El libro recupera el día a día de quienes no dejaban sus tierras salvo urgencia. De quienes sufrían unas condiciones de vida «muy duras»en fincas sin luz, ni agua corriente. «Se pastaba y se hacía el pan en el horno moruno y se guisaba con leña», recuerda el autor. Regirse por un horario laboral era una quimera, porque desde el amanecer hasta el anochecer apenas había tiempo para otra cosa que no fuera el trabajo. «Eso no quiere decir que haya que ponerse tremendista», matiza Mollà, porque «también había momentos de distensión y de hacer vecindario», ahonda.
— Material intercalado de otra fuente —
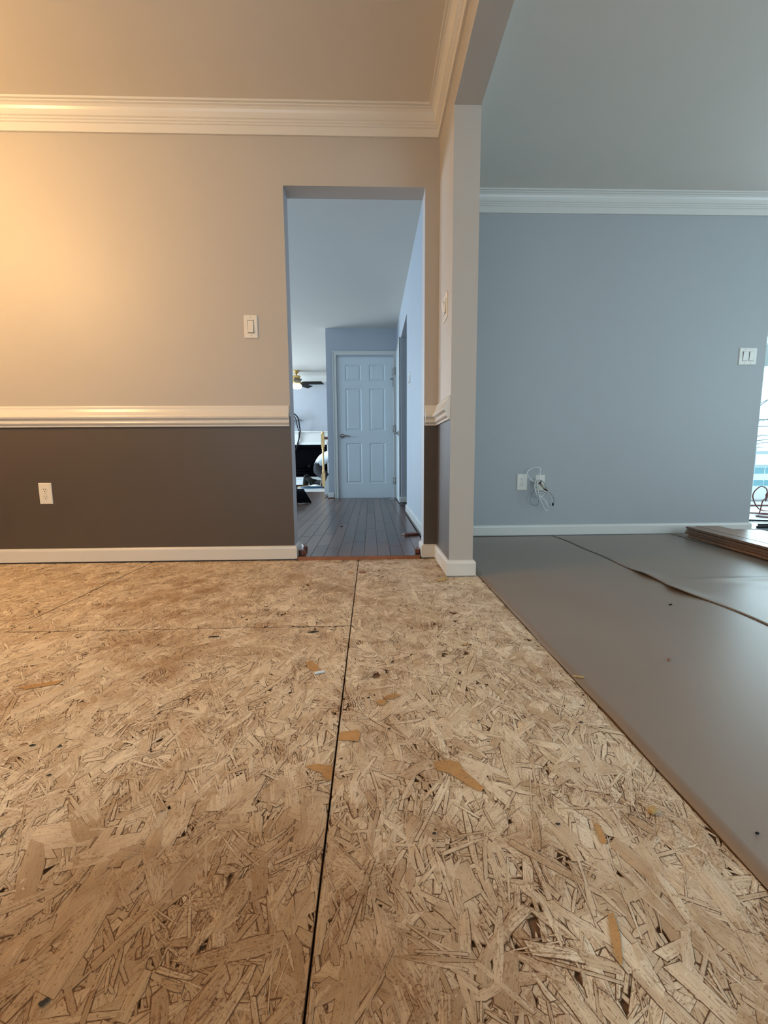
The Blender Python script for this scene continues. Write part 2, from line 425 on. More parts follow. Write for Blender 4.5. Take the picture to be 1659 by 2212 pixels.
# ------------------------------------------------------------------ mouldings
CROWN = [(0, CE - .128), (.012, CE - .128), (.012, CE - .088), (.018, CE - .085), (.018, CE - .077), (.023, CE - .074), (.023, CE - .066),
         (.030, CE - .062), (.0305, CE - .050), (.033, CE - .038), (.038, CE - .027), (.046, CE - .019), (.055, CE - .0155), (.055, CE - .010),
         (.066, CE - .009), (.067, CE), (0, CE)]
struct(MB().sweep([(XL, YB), (XP0, YB), (XP0, YFRONT)], CROWN).build('trim_1', M['white_trim']))
struct(MB().sweep([(XP1, YFRONT), (XP1, YR), (XRE, YR), (XRE, YR + .115)], CROWN).build('trim_2', M['white_trim']))
struct(MB().sweep([(-4.48, YFR), (0.9, YFR)], CROWN).build('trim_3', M['white_trim']))
C0 = 0.783
RAILP = [(0, C0), (.011, C0), (.012, C0 + .010), (.019, C0 + .014), (.023, C0 + .020), (.021, C0 + .027), (.020, C0 + .036), (.027, C0 + .040),
         (.034, C0 + .046), (.036, C0 + .054), (.033, C0 + .061), (.026, C0 + .070), (.019, C0 + .082), (.014, C0 + .097), (.013, C0 + .106), (.009, C0 + .110), (.007, C0 + .115), (0, C0 + .115)]
struct(MB().sweep([(XL, YB), (DX0 - .006, YB)], RAILP).build('trim_4', M['white_trim']))
struct(MB().sweep([(DX1 + .004, YB), (XP0, YB), (XP0, YP + .004)], RAILP).build('trim_5', M['white_trim']))
def base_prof(z0, h, t=.014): return [(0, z0), (t, z0), (t, z0 + h - .016), (t * .85, z0 + h - .008), (t * .5, z0 + h - .002), (0, z0 + h)]
struct(MB().sweep([(XL, YB), (DX0, YB), (DX0, YB + TH), (DX0 - .3, YB + TH)], base_prof(.009, .078)).build('baseboard_back', M['white_trim']))
struct(MB().sweep([(DX1 + .05, YB + TH), (DX1, YB + TH), (DX1, YB), (XP0, YB), (XP0, YP), (XP1, YP), (XP1, YR), (XRE, YR), (XRE, YR + .115)], base_prof(.007, .078)).build('baseboard_right', M['white_trim']))
struct(MB().sweep([(XP1, 4.615), (XP0, 4.615), (XP0, YB + TH)], base_prof(FZ + .006, .075)).build('baseboard_hall', M['white_trim']))
struct(MB().sweep([(XP0, 5.52), (XP0, 5.49), (XP1, 5.49)], base_prof(FZ + .006, .075)).build('baseboard_jamb', M['white_trim']))
struct(MB().sweep([(-0.6196, YF + .115), (-0.6196, YF), (-0.545, YF)], base_prof(FZ + .006, .075)).build('baseboard_end', M['white_trim']))
# thin wooden shoe strip still lying along the hall wall and end wall
struct(MB().box(XP0 - .026, XP0 - .014, YB + TH + .06, 4.62, FZ + .0008, FZ + .014).build('trim_6', M['hardwood']))
struct(MB().box(-0.6196 - .016, -.545, YF - .026, YF - .0145, FZ + .0008, FZ + .014).build('trim_7', M['cherry']))
struct(MB().box(XP0 - .016, XP1, 5.49 - .027, 5.49 - .0145, FZ + .0008, FZ + .014).build('trim_8', M['hardwood']))

# ------------------------------------------------------------------ floors
floor = struct(MB().box(XL - .1, 4.72, YFRONT - .12, YB + TH, -.06, -.014).box(XP1, 4.72, YB + TH, YR + .12, -.06, -.014).build('floor', M['subfloor']))
hall_floor = struct(MB().box(-4.6, XP1, YB + TH, YFR + .12, -.06, 0.0).box(XP1, 2.0, YR + .2, YFR + .12, -.06, 0.0).box(DX0 + .002, DX1 - .002, YB - .012, YB + TH, -.06, -.0145).build('hall_floor', M['hardwood']))
struct(MB().box(2.1, 8.12, YR + .13, 5.7, -.06, 0.0).build('sunroom_floor', M['pale_glare_floor']))

# strand boards of the dining room subfloor
S0, S1, CROSS = -.0776, -1.290, 1.476
PANELS = [(S0 + .0013, .5425, -.95, YB - .001), (S1 + .0009, S0 - .0013, -.95, CROSS - .0007), (S1 + .0009, S0 - .0013, CROSS + .0007, YB - .001), (S1 - 1.212, S1 - .0009, -.10, YB - .001)]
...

Una vida sin tantas prisas

«La del masero era una vida muy aislada y poder tener contacto con los vecinos por las tardes o juntarse a jugar la partidetase valoraba mucho. Eran una serie de cosas que en la vida de ciudad eran más difíciles», incide. Él, que ha probado las dos realidades, observa en la vida urbana un estrés y una sensación de estar «siempre corriendo a las cosas» impensable en las masías, donde destaca los componentes humanísticos y de autosuficiencia. «El llaurador podía ponerse un día más tarde y otro día estar trabajando a las doce de la noche», apunta. «Las personas eran menos dependientes que hoy. Aunque vivieran en una masía perdida eran capaces de solventarse todos los problemas que iban surgiendo. Hoy si se funde una bombilla somos capaces de llamar al electricista. Tenemos mucha más preparación para nuestro oficio, pero menos visión de conjunto para cubrir las necesidades», sentencia.